9. So the rhythms of formal shaping in a poem are always working at at least a couple of levels—that of prosody, numbers falling through numbers to create the expressive effect of a piece, and that of—don’t know what to call it—thematic development, the way the poem makes its trajectory, creates its sense of movement (or doesn’t) from beginning to end, some of which is apt to get prompts from generic expectations, conscious or not. Back to Emily Dickinson’s “I cannot live with you—.” The poem develops systematically every possible reason why the lovers couldn’t live together and why neither could watch the other die and why they couldn’t be in heaven either. It’s about the faithfulness, the generative intensity of that impossibility. The movement has an inextinguishable finality and it ends with the killer lines that name the condition exactly. That’s one way her formal imagination was working. Another was that she was, as she usually did, ringing another set of variations on the hymn stanza:
I cannot live with you
That would be life
And life is over there
Behind the shelf
This is the six syllables and three stresses followed by four syllables and two stresses version of the eight syllable, four stress followed by six syllable, three stress movement of the classic hymn meter. What the form expresses, especially in the curtailed version, is restraint, which is what the poem is about. And it matters that “life” and “shelf” don’t quite rhyme. And the poem in a way explains why she had such a great ear for slant rhyme and off rhyme. Full rhyme expresses perfect union. Her theme was, to borrow Richard Wilbur’s phrase, “sumptuous destitution.”

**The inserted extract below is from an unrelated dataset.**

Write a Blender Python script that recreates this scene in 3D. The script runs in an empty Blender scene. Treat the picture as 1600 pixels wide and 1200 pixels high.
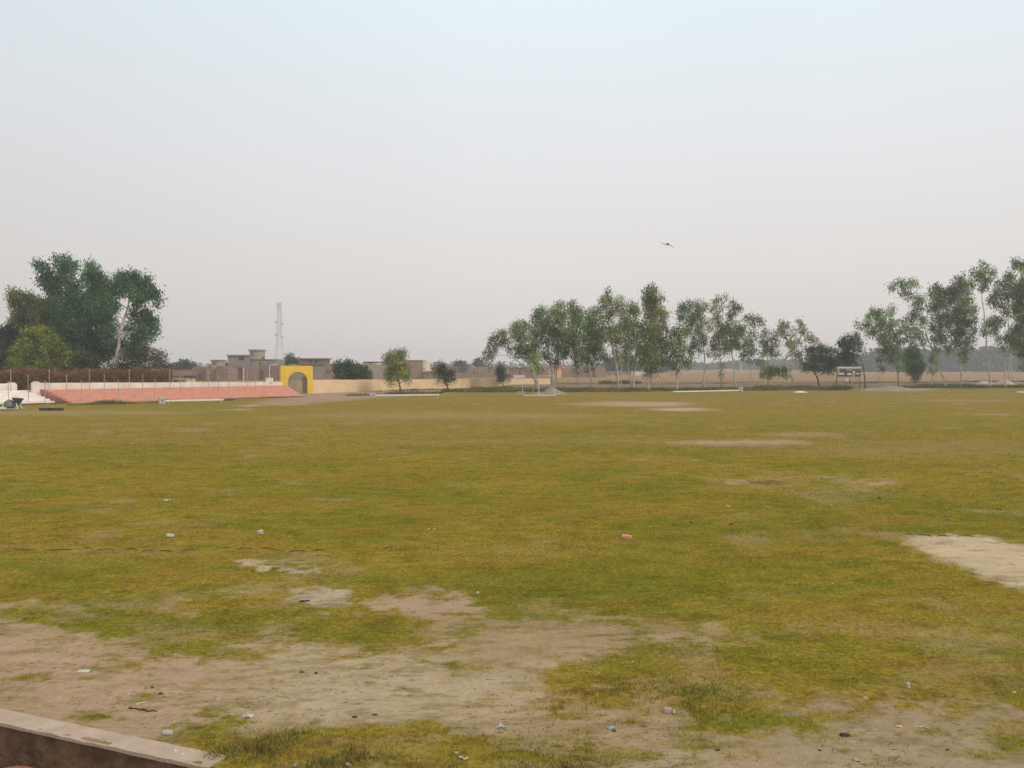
import bpy, math, random
import numpy as np
from mathutils import Vector

random.seed(7); RNG = np.random.default_rng(11)
C = bpy.context.scene.collection
F = 1386.0; H = 3.2; TILT = math.atan(28 / F)
ct, st = math.cos(TILT), math.sin(TILT)

# ------------------------------------------------------------------ camera geometry used as a surveying aid
def ray(px, py):
    a, b = (px - 800) / F, (600 - py) / F
    return (a, ct + b * st, -st + b * ct)
def G(px, py, z=0.0):                       # ground point seen at a photo position
    r = ray(px, py); t = (z - H) / r[2]
    return Vector((r[0] * t, r[1] * t, z))
def at(px, py, Y):                          # point at depth Y
    r = ray(px, py); t = Y / r[1]
    return Vector((r[0] * t, Y, H + r[2] * t))
def zat(py, Y): return at(800, py, Y).z
def plan_hit(px, A, B):                     # where line A-B is crossed, in plan
    k = ray(px, 600)[0] / ray(px, 600)[1]
    dx, dy = B.x - A.x, B.y - A.y
    s = (k * A.y - A.x) / (dx - k * dy)
    return s

# ------------------------------------------------------------------ noise
def _h(ix, iy, seed):
    n = (ix.astype(np.int64) * 374761393 + iy.astype(np.int64) * 668265263 + seed * 1274126177) & 0x7fffffff
    n = ((n ^ (n >> 13)) * 1274126177) & 0x7fffffff
    n = n ^ (n >> 16)
    return (n & 0xffff) / 65535.0
def vn(x, y, seed=0):
    x0 = np.floor(x); y0 = np.floor(y); fx = x - x0; fy = y - y0
    fx = fx * fx * (3 - 2 * fx); fy = fy * fy * (3 - 2 * fy)
    a = _h(x0, y0, seed); b = _h(x0 + 1, y0, seed); c = _h(x0, y0 + 1, seed); d = _h(x0 + 1, y0 + 1, seed)
    return (a * (1 - fx) + b * fx) * (1 - fy) + (c * (1 - fx) + d * fx) * fy
def fbm(x, y, scale, octv=4, seed=0):
    s = 0; a = 1; t = 0
    for i in range(octv):
        s = s + a * vn(x / scale * 2 ** i + 17.3 * i, y / scale * 2 ** i - 9.1 * i, seed + i); t += a; a *= .55
    return s / t
def sstep(e0, e1, v):
    t = np.clip((v - e0) / (e1 - e0), 0, 1); return t * t * (3 - 2 * t)

# ------------------------------------------------------------------ materials
def nodes(name):
    m = bpy.data.materials.new(name); m.use_nodes = True
    nt = m.node_tree; b = nt.nodes['Principled BSDF']; return m, nt, b
def L(nt, a, b): nt.links.new(a, b)
def mat(name, c1, c2=None, scale=3.0, rough=.85, bump=.3, bscale=None, metal=0, detail=6, third=None):
    m, nt, b = nodes(name); c2 = c2 or tuple(x * .75 for x in c1)
    tc = nt.nodes.new('ShaderNodeTexCoord')
    n = nt.nodes.new('ShaderNodeTexNoise'); n.inputs['Scale'].default_value = scale
    n.inputs['Detail'].default_value = detail; n.inputs['Roughness'].default_value = .65
    L(nt, tc.outputs['Object'], n.inputs['Vector'])
    r = nt.nodes.new('ShaderNodeValToRGB'); e = r.color_ramp.elements
    e[0].position = .35; e[0].color = (*c2, 1); e[1].position = .65; e[1].color = (*c1, 1)
    if third: k = e.new(.28); k.color = (*third, 1)
    L(nt, n.outputs['Fac'], r.inputs['Fac']); L(nt, r.outputs['Color'], b.inputs['Base Color'])
    b.inputs['Roughness'].default_value = rough; b.inputs['Metallic'].default_value = metal
    if bump:
        n2 = nt.nodes.new('ShaderNodeTexNoise'); n2.inputs['Scale'].default_value = bscale or scale * 6
        L(nt, tc.outputs['Object'], n2.inputs['Vector'])
        bp = nt.nodes.new('ShaderNodeBump'); bp.inputs['Strength'].default_value = bump; bp.inputs['Distance'].default_value = .02
        L(nt, n2.outputs['Fac'], bp.inputs['Height']); L(nt, bp.outputs['Normal'], b.inputs['Normal'])
    return m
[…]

This is why Robert Creeley’s well-known formulation—“form is never more than an extension of content”—isn’t quite adequate. The idea of “extension” doesn’t quite capture the mysterious way in which prosodic form and the formal shape of the development of content interact.
Quite often the song can be there first, showing the conscious content the way, or resisting it. The main thing is that, in the great poems, we experience the relation between them as indissoluble. And that way in which they can’t be teased apart is ultimately what we mean by form.